I’m not so sure. My understanding is that there are no happy lives, only happy moments. Those moments seem to be the byproduct of right living. A life dedicated fulltime to achieving happiness is likely to be filled with respites of pleasure, long stretches of disappointment and much unhappiness for others, like second-hand smoke. Some people, like spoiled children, confuse happiness with getting their own way. Most of us will never learn what’s best for us and others. You can see the very human fallacy built into that effort: demands can only grow more insistent.

 

In an 1895 entry in The Journal of Jules Renard (ed. and trans. By Louise Bogan and Elizabeth Roget, 1964,) Renard writes: “I desire nothing from the past. I do not count on the future. The present is enough for me. I am a happy man, for I have renounced happiness.” Hard to say just how tongue-in-cheek that passage is intended. Renard was a master ironist. He always impresses me as a realist, a rejector of pie-in-the-sky grandiosities. Bogan writes in her preface:

 

“Renard’s passion for factual truth and stylistic exactitude, once formed, remained central to his work throughout his career.
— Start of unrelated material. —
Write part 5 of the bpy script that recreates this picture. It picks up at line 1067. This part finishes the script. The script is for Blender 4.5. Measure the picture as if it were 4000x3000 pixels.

This preoccupation never hardened into obsession; one of the great pleasures of reading Renard is the certainty, soon felt by the reader, that nothing is being put down in meanness or malice.”

 

Renard died on this date, May 22, in 1910, exactly one year after writing the aphorism-like entry at the top in his journal. He was forty-six years old.

 

[The quote at the top comes from Renard’s Journal 1887-1910 (trans. Theo Cuffe, selected and introduced by Julian Barnes, riverrun, 2020).]